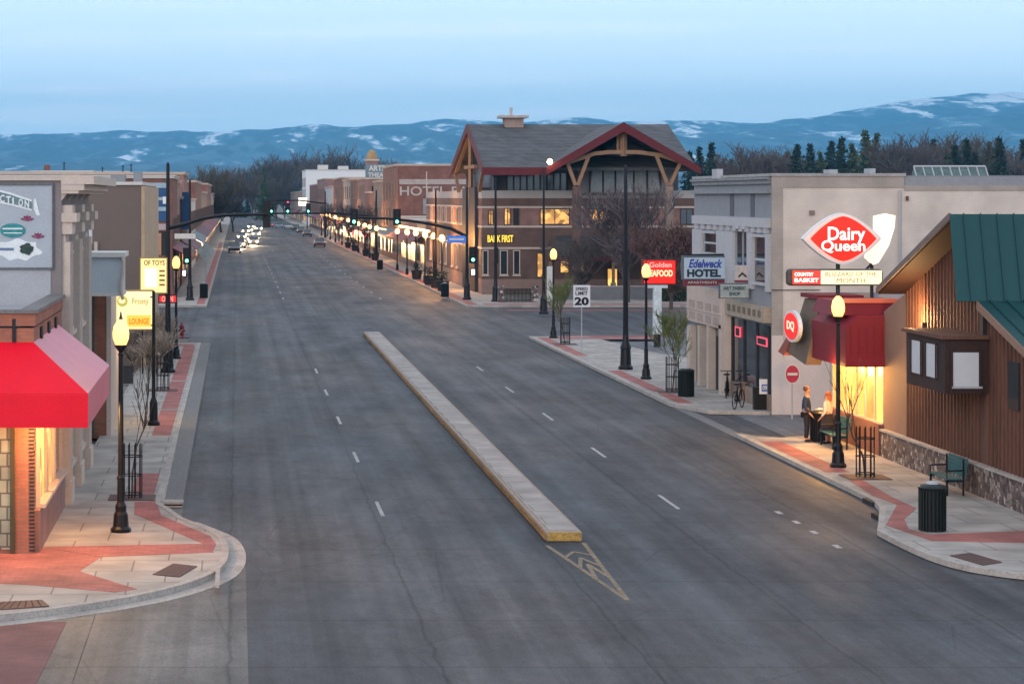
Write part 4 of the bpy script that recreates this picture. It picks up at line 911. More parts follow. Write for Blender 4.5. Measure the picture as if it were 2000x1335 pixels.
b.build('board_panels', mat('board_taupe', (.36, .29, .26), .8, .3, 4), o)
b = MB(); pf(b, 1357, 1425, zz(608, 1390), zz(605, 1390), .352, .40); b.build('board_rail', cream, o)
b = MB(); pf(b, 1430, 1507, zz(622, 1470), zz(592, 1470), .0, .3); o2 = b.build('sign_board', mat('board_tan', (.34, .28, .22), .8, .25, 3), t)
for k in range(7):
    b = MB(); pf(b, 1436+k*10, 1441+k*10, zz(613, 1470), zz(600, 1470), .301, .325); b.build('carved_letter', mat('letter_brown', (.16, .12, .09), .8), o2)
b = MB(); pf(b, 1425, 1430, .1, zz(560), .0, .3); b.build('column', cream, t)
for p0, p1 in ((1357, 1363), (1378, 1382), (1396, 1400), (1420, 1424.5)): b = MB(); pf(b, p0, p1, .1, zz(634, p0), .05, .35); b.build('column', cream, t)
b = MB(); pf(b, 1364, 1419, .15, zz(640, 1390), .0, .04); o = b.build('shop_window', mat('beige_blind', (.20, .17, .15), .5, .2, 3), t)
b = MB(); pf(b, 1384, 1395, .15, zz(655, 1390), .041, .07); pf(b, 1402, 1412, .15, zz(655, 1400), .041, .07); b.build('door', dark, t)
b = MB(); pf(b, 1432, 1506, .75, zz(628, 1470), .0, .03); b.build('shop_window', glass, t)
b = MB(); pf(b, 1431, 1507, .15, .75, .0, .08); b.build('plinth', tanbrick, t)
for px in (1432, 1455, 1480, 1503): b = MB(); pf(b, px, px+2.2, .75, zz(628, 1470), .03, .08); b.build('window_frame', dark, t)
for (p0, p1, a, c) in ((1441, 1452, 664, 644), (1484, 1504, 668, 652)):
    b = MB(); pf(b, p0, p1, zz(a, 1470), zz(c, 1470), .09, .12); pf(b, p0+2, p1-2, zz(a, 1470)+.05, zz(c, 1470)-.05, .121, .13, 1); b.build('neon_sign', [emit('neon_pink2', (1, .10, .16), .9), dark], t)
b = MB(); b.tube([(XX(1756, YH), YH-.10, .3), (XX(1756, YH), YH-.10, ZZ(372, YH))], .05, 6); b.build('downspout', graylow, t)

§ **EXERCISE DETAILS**
Transcribe each line above verbatim, with the pictures left out.

§ **EXERCISE OUTPUT**
Write part 4 of the bpy script that recreates this picture. It picks up at line 911. More parts follow. Write for Blender 4.5. Measure the picture as if it were 2000x1335 pixels.
b.build('board_panels', mat('board_taupe', (.36, .29, .26), .8, .3, 4), o)
b = MB(); pf(b, 1357, 1425, zz(608, 1390), zz(605, 1390), .352, .40); b.build('board_rail', cream, o)
b = MB(); pf(b, 1430, 1507, zz(622, 1470), zz(592, 1470), .0, .3); o2 = b.build('sign_board', mat('board_tan', (.34, .28, .22), .8, .25, 3), t)
for k in range(7):
    b = MB(); pf(b, 1436+k*10, 1441+k*10, zz(613, 1470), zz(600, 1470), .301, .325); b.build('carved_letter', mat('letter_brown', (.16, .12, .09), .8), o2)
b = MB(); pf(b, 1425, 1430, .1, zz(560), .0, .3); b.build('column', cream, t)
for p0, p1 in ((1357, 1363), (1378, 1382), (1396, 1400), (1420, 1424.5)): b = MB(); pf(b, p0, p1, .1, zz(634, p0), .05, .35); b.build('column', cream, t)
b = MB(); pf(b, 1364, 1419, .15, zz(640, 1390), .0, .04); o = b.build('shop_window', mat('beige_blind', (.20, .17, .15), .5, .2, 3), t)
b = MB(); pf(b, 1384, 1395, .15, zz(655, 1390), .041, .07); pf(b, 1402, 1412, .15, zz(655, 1400), .041, .07); b.build('door', dark, t)
b = MB(); pf(b, 1432, 1506, .75, zz(628, 1470), .0, .03); b.build('shop_window', glass, t)
b = MB(); pf(b, 1431, 1507, .15, .75, .0, .08); b.build('plinth', tanbrick, t)
for px in (1432, 1455, 1480, 1503): b = MB(); pf(b, px, px+2.2, .75, zz(628, 1470), .03, .08); b.build('window_frame', dark, t)
for (p0, p1, a, c) in ((1441, 1452, 664, 644), (1484, 1504, 668, 652)):
    b = MB(); pf(b, p0, p1, zz(a, 1470), zz(c, 1470), .09, .12); pf(b, p0+2, p1-2, zz(a, 1470)+.05, zz(c, 1470)-.05, .121, .13, 1); b.build('neon_sign', [emit('neon_pink2', (1, .10, .16), .9), dark], t)
b = MB(); b.tube([(XX(1756, YH), YH-.10, .3), (XX(1756, YH), YH-.10, ZZ(372, YH))], .05, 6); b.build('downspout', graylow, t)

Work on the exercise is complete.